Dataset entries:
■ ■ ■

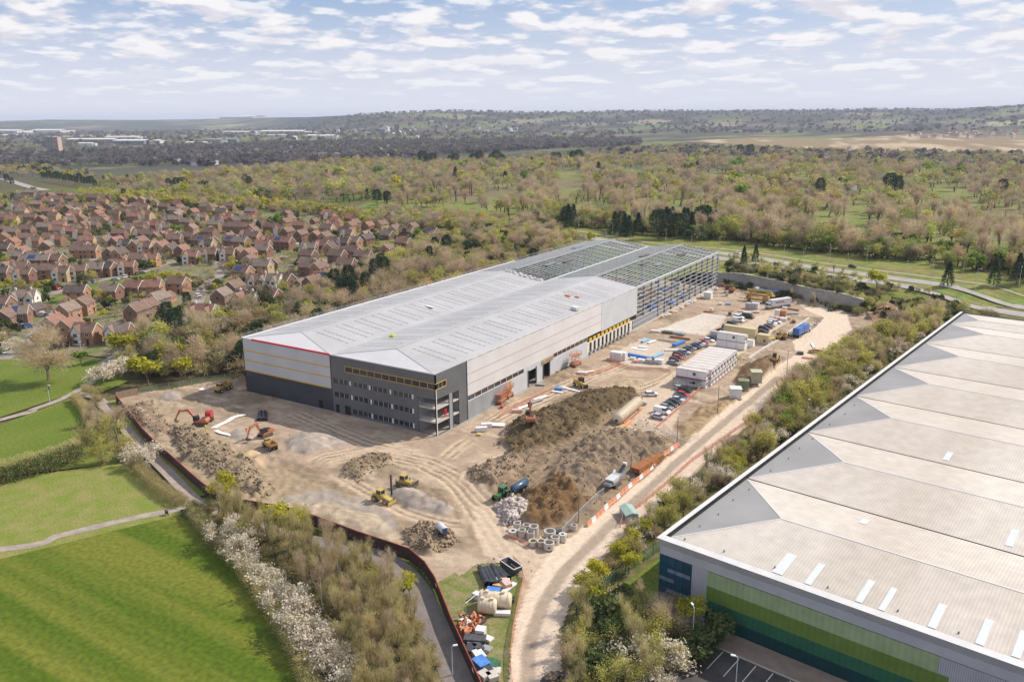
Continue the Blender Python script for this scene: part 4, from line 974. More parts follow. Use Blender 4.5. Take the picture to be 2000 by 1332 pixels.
# trees beside the fields
spot('wide', 95, 742, 19, 'great bare oak standing alone at the edge of the lawn', fat=1.25)
spot('green', 160, 712, 5, 'low bright green bush behind the great bare oak', fat=1.5)
for k, (kind, px, py, h, lb) in enumerate((('bare', 188, 868, 10, 'bare brown tree in the clump where the two hedges meet'), ('shrub', 160, 872, 6, 'tall brown shrub at the hedge side of the tree clump'), ('budding', 215, 880, 10, 'olive tree at the front of the clump where the hedges meet'), ('bare', 230, 862, 11, 'tallest bare tree of the clump where the hedges meet'), ('budding', 200, 905, 7, 'low olive tree leaning over the rough meadow'), ('budding', 246, 895, 7, 'olive tree between the clump and the blossoming bush'), ('shrub', 225, 905, 5, 'brown shrub under the trees beside the meadow'), ('bare', 180, 835, 8, 'bare tree at the back of the clump near the hedge'), ('shrub', 255, 915, 4, 'brown shrub beside the blossom at the meadow corner'))): spot(kind, px, py, h, lb, fat=1.2)
spot('blossom', 284, 912, 6, 'pale blossoming bush beside the footpath at the meadow corner', fat=1.3); spot('blossom', 262, 900, 5, 'smaller blossoming bush behind the one at the meadow corner', fat=1.2)
for i in range(8): spot('blossom', 192+i*12, 748-i*4+random.uniform(-3, 3), random.uniform(5, 6.5), f'white blossoming bush, {nth(i)} from the path fork in the thicket by the track', fat=1.2)
for i, p in enumerate(((172, 772), (180, 778), (188, 785), (194, 792))): spot('shrub', *p, 4, f'brown shrub, {nth(i)} from the fork in the row beside the site gate')
for i, (px, py) in enumerate(((0, 668), (12, 672), (28, 680), (45, 690), (20, 690))): spot('blossom' if i % 2 == 0 else 'shrub', px, py, 4.5, f'bush, {nth(i)} from the road in the row behind the lawn', fat=1.3)
spot('yellow', 290, 752, 10, 'golden yellow tree at the corner of the woodland by the site fence'); spot('yellow', 335, 722, 11, 'yellow-green tree just inside the woodland behind the site fence'); spot('yellow', 240, 700, 10, 'yellow-green tree beside the last white gabled house'); spot('yellow', 355, 742, 8, 'yellow bush behind the site fence near the shaded wall'); spot('green', 300, 690, 8, 'light green tree beside the white gabled houses')
# woodland along the far side of the warehouse
WOOD = gps('240,690 300,662 380,655 430,640 480,612 560,590 640,562 700,545 780,508 850,492 900,478 950,466 1010,448 1060,446')+[(-84, 262), (-82, 20)]+gps('468,732 300,742 245,725')
zone(WOOD, [('bare', 105, 9, 14), ('budding', 62, 8, 12), ('shrub', 28, 4, 6), ('poplar', 10, 12, 15), ('pine', 12, 9, 13), ('yellow', 8, 6, 9), ('bush', 10, 3, 5), ('blossom', 5, 4, 6), ('green', 6, 6, 9)], 4.4, 'in the woodland behind the warehouse', 5)
for i, (px, py) in enumerate(((640, 588), (655, 575), (668, 590), (682, 570), (700, 562), (715, 575), (735, 555), (752, 548), (345, 668), (330, 652), (520, 612), (508, 598), (690, 590))): spot('pine', px, py, random.uniform(10, 14), f'dark pine, {nth(i)} of the group at the house side of the woodland', fat=1.2)
# belt between the haul road and the neighbouring shed
BELT = gps('1104,1420 1104,1260 1124,1195 1164,1132 1230,1068 1316,990 1418,896 1518,812 1578,758 1660,694 1730,656 1795,614 1840,609')+[(104, 172), (76, -34), (82, -52)]+gps('1330,1240 1300,1420')
clearb = lambda q: pdist(np.array([q[0]]), np.array([q[1]]), [(74.5, -44), (104.5, 172)])[0] > 6.5
zone(BELT, [('shrub', 70, 2.6, 4.6), ('bare', 34, 5, 8), ('budding', 66, 4.5, 7.5), ('blossom', 48, 3.2, 5), ('bush', 12, 2, 3.5), ('sapling', 70, 5.5, 9), ('yellow', 8, 4, 5.5)], 2.3, 'in the belt beside the haul road', 9, clearb)
FARB = gps('1500,815 1570,760 1655,694 1735,656 1790,640 1690,700 1600,770 1530,850')
zone(FARB, [('budding', 34, 7, 10.5), ('bare', 22, 7, 11), ('green', 5, 5, 7), ('shrub', 20, 4, 6)], 2.6, 'in the taller far part of the haul road belt', 29, clearb)
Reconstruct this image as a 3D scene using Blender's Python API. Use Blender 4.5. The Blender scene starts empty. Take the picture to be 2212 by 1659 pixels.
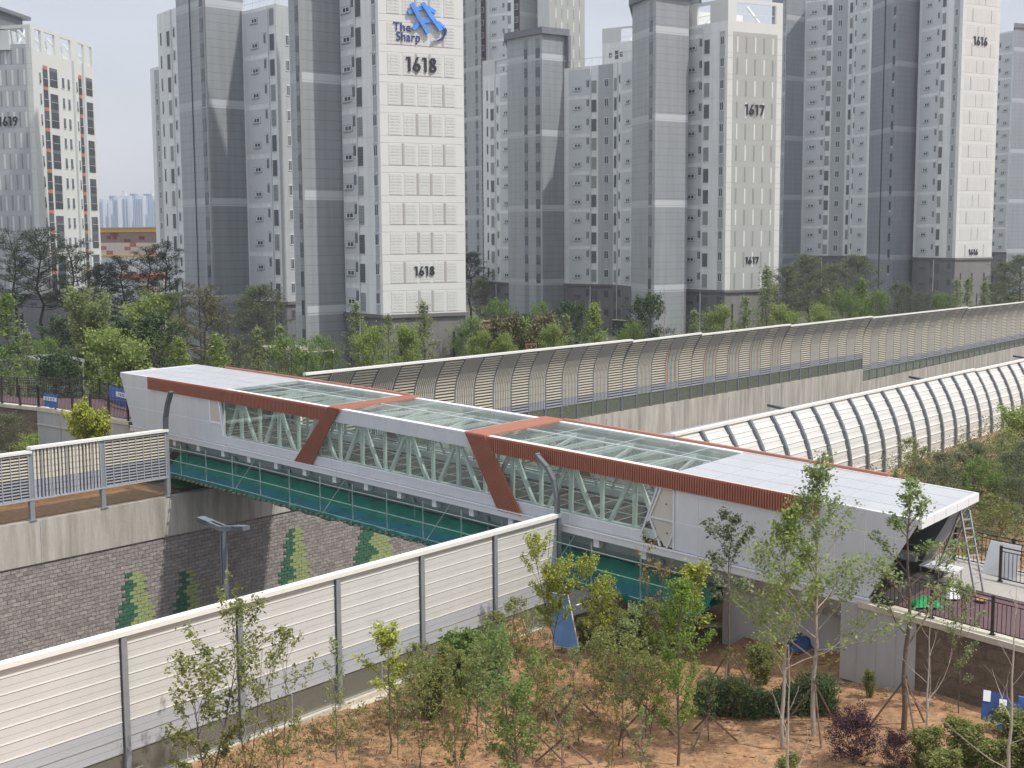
import bpy, math, random
import numpy as np
from mathutils import Matrix, Vector
PI = math.pi
random.seed(7); rng = np.random.default_rng(7)
scene = bpy.context.scene
col = scene.collection
# ---------------------------------------------------------------- camera
F = 2800.; CX, CY = 1106., 829.5; T = math.atan(324.5/F); ROLL = math.radians(-0.35); H = 24.
def _Rx(a): c, s = math.cos(a), math.sin(a); return np.array([[1,0,0],[0,c,-s],[0,s,c]])
def _Rz(a): c, s = math.cos(a), math.sin(a); return np.array([[c,-s,0],[s,c,0],[0,0,1]])
CM = _Rx(PI/2-T) @ _Rz(ROLL); CP = np.array([0,0,H])
cam = bpy.data.objects.new('camera', bpy.data.cameras.new('camera')); col.objects.link(cam)
mm = Matrix([list(CM[i])+[float(CP[i])] for i in range(3)]+[[0,0,0,1]])
cam.matrix_world = mm
cam.data.sensor_width = 36.; cam.data.lens = 36.*F/2212.; cam.data.clip_end = 8000; cam.data.clip_start = .5
scene.camera = cam
# ---------------------------------------------------------------- light
SUN_EL = math.radians(58); SUN_AZ = math.radians(118)     # azimuth clockwise from +Y
sunv = Vector((math.sin(SUN_AZ)*math.cos(SUN_EL), math.cos(SUN_AZ)*math.cos(SUN_EL), math.sin(SUN_EL)))
sl = bpy.data.lights.new('sun', 'SUN'); sl.energy = 3.2; sl.angle = math.radians(.7); sl.color = (1., .955, .88)
so = bpy.data.objects.new('sun', sl); col.objects.link(so); so.rotation_euler = sunv.to_track_quat('Z', 'Y').to_euler()
so.location = (0, 0, 120)
W = bpy.data.worlds.new('World'); scene.world = W; W.use_nodes = True
nt = W.node_tree; nt.nodes.clear(); N = nt.nodes.new; L = nt.links.new
sky = N('ShaderNodeTexSky'); sky.sky_type = 'NISHITA'; sky.sun_disc = False; sky.sun_elevation = SUN_EL; sky.sun_rotation = SUN_AZ
sky.air_density = 1.2; sky.dust_density = 3.0; sky.ozone_density = 2.0
geo = N('ShaderNodeTexCoord'); mp = N('ShaderNodeMapping'); mp.inputs['Scale'].default_value = (1.3, 1.3, 5)
nz = N('ShaderNodeTexNoise'); nz.inputs['Scale'].default_value = 2.2; nz.inputs['Detail'].default_value = 5
cr = N('ShaderNodeValToRGB'); cr.color_ramp.elements[0].position = .35; cr.color_ramp.elements[1].position = .75
cr.color_ramp.elements[0].color = (.55,.55,.55,1); cr.color_ramp.elements[1].color = (.8,.8,.8,1)
mx = N('ShaderNodeMixRGB')
sz = N('ShaderNodeSeparateXYZ'); L(geo.outputs['Generated'], sz.inputs[0]); el = N('ShaderNodeValToRGB'); L(sz.outputs[2], el.inputs[0])   # bright thin cloud, brighter overhead
el.color_ramp.elements[0].position = .0; el.color_ramp.elements[0].color = (.43,.435,.475,1); el.color_ramp.elements[1].position = .75; el.color_ramp.elements[1].color = (.80,.81,.85,1)
e_ = el.color_ramp.elements.new(.22); e_.color = (.44,.45,.50,1)
gn = N('ShaderNodeMixRGB'); gn.blend_type = 'MULTIPLY'; gn.inputs[0].default_value = 1; gn.inputs[2].default_value = (17,17,17,1); L(el.outputs[0], gn.inputs[1]); L(gn.outputs[0], mx.inputs[2])
bg = N('ShaderNodeBackground'); bg.inputs[1].default_value = .105; out = N('ShaderNodeOutputWorld')
L(geo.outputs['Generated'], mp.inputs[0]); L(mp.outputs[0], nz.inputs[0]); L(nz.outputs[0], cr.inputs[0])
L(cr.outputs[0], mx.inputs[0]); L(sky.outputs[0], mx.inputs[1]); L(mx.outputs[0], bg.inputs[0]); L(bg.outputs[0], out.inputs[0])
vs = scene.view_settings; vs.view_transform = 'Standard'; vs.look = 'None'; vs.gamma = 1; vs.exposure = 0.16
scene.cycles.max_bounces = 6; scene.cycles.transparent_max_bounces = 16

# ---------------------------------------------------------------- geometry of the place (fitted camera rays onto real planes)
def ray(x, y): return CM @ np.array([(x-CX)/F, -(y-CY)/F, -1.])
def onz(x, y, z): d = ray(x, y); return CP + d*(z-H)/d[2]
def onv(x, y, P, b):
    n = np.array([-b[1], b[0], 0]); d = ray(x, y); P = np.array([P[0], P[1], 0.]); t = ((P-CP)@n)/(d@n); return CP + d*t
def atY(x, y, Y): d = ray(x, y); return CP + d*Y/d[1]
r_ = ray(3306, 545); hn = math.hypot(r_[0], r_[1]); U = np.array([r_[0]/hn, r_[1]/hn]); GR = r_[2]/hn   # road direction, road grade
NN = np.array([-U[1], U[0]])
def R(s, p, z): q = U*s + NN*p; return (q[0], q[1], z + GR*s)      # road frame: along, across, height over the graded road
phi = math.radians(46.5); BD = np.array([math.sin(phi), -math.cos(phi)]); P0 = np.array([1.8, 51.5])
def zt(k): return -2.93517729e-04*k*k - 3.29297616e-02*k + 15.3815082
def B(k, w, d): q = P0 + BD*k + U*w; return (q[0], q[1], zt(k)-d)  # bridge frame: along, across, depth below roof edge

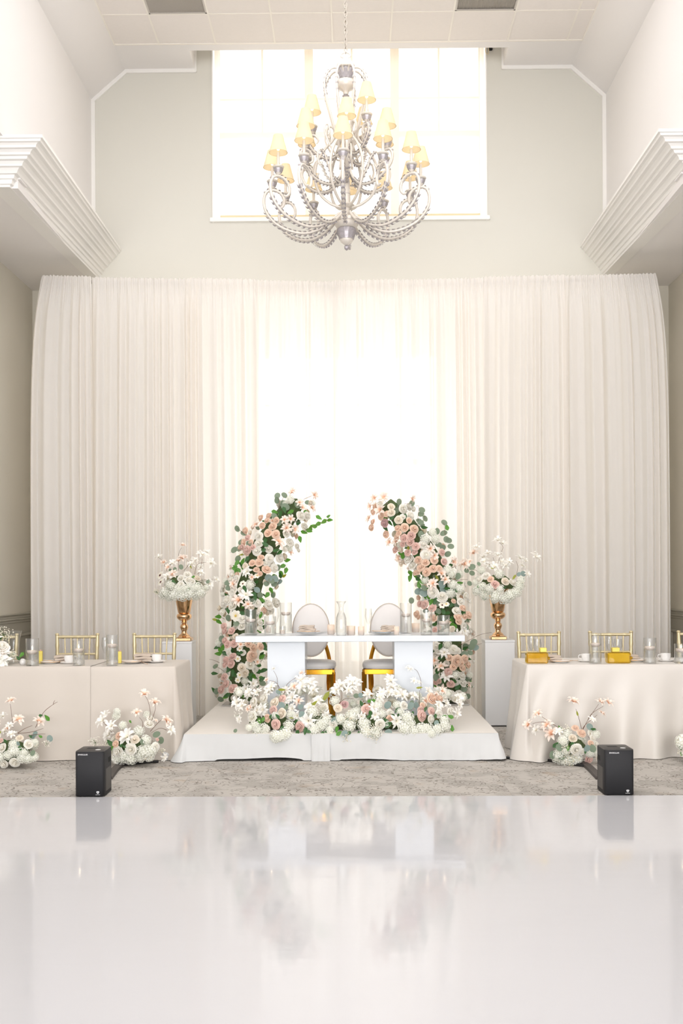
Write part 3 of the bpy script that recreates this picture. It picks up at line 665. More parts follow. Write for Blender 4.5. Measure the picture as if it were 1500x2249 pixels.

■ ■ ■

Aim: List all lines where "follow" occurs.

Response to the task:
Continue the Blender Python script for this scene: part 4, from line 974. More parts follow. Use Blender 4.5. Take the picture to be 2000 by 1332 pixels.
Write part 3 of the bpy script that recreates this picture. It picks up at line 665. More parts follow. Write for Blender 4.5. Measure the picture as if it were 1500x2249 pixels.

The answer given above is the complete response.